Data driven science without theory might get to correlation but never to truth in a narrative or interpretive way. The theory of evolution has data but is not data driven; causality is also a theory that has data but could not be derived from the data. “Because of [information’s] positivity, it is additive and cumulative. As positivity, information changes nothing and announces nothing. It is utterly inconsequential. In contrast, insight is a negativity. It is exclusive, exquisite, and executive. An insight preceded by experience is capable of shaking up the status quo in its entirety and allowing something wholly Other to begin….information society has no access to the wholly Other.
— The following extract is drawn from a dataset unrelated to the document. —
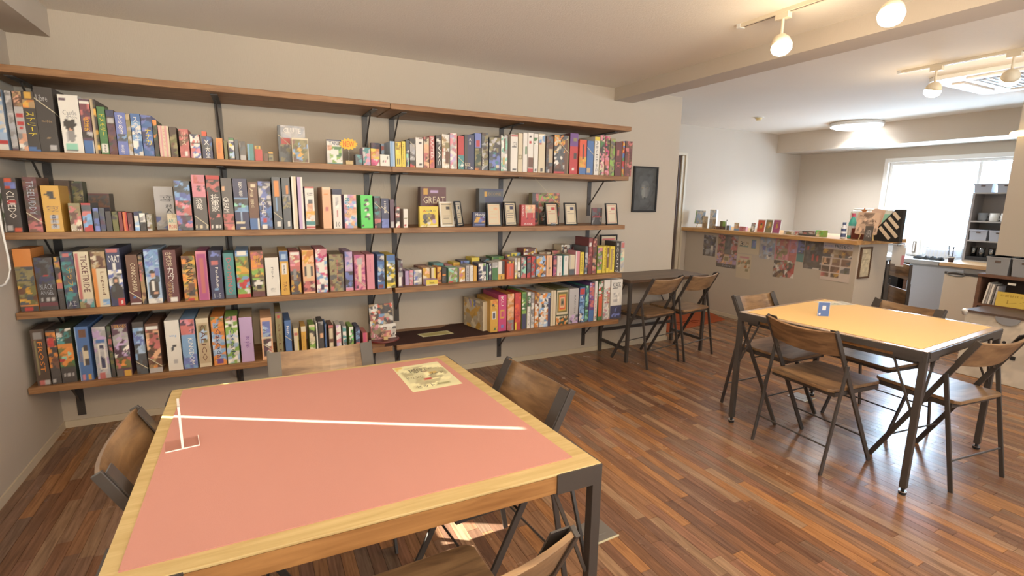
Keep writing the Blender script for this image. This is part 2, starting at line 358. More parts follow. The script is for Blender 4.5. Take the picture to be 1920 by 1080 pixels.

It lacks eros—which transforms.” Eros through and with the Other is what takes thinking into the new and unknown. It is Eros that generates insight from mere information. “Thinking…begins with eros. To be able to think, one must first have been a friend, a lover. Without eros, thinking loses all vitality and turmoil, and becomes repetitive and reactive. Eros infuses thinking with desire for the atopic Other.”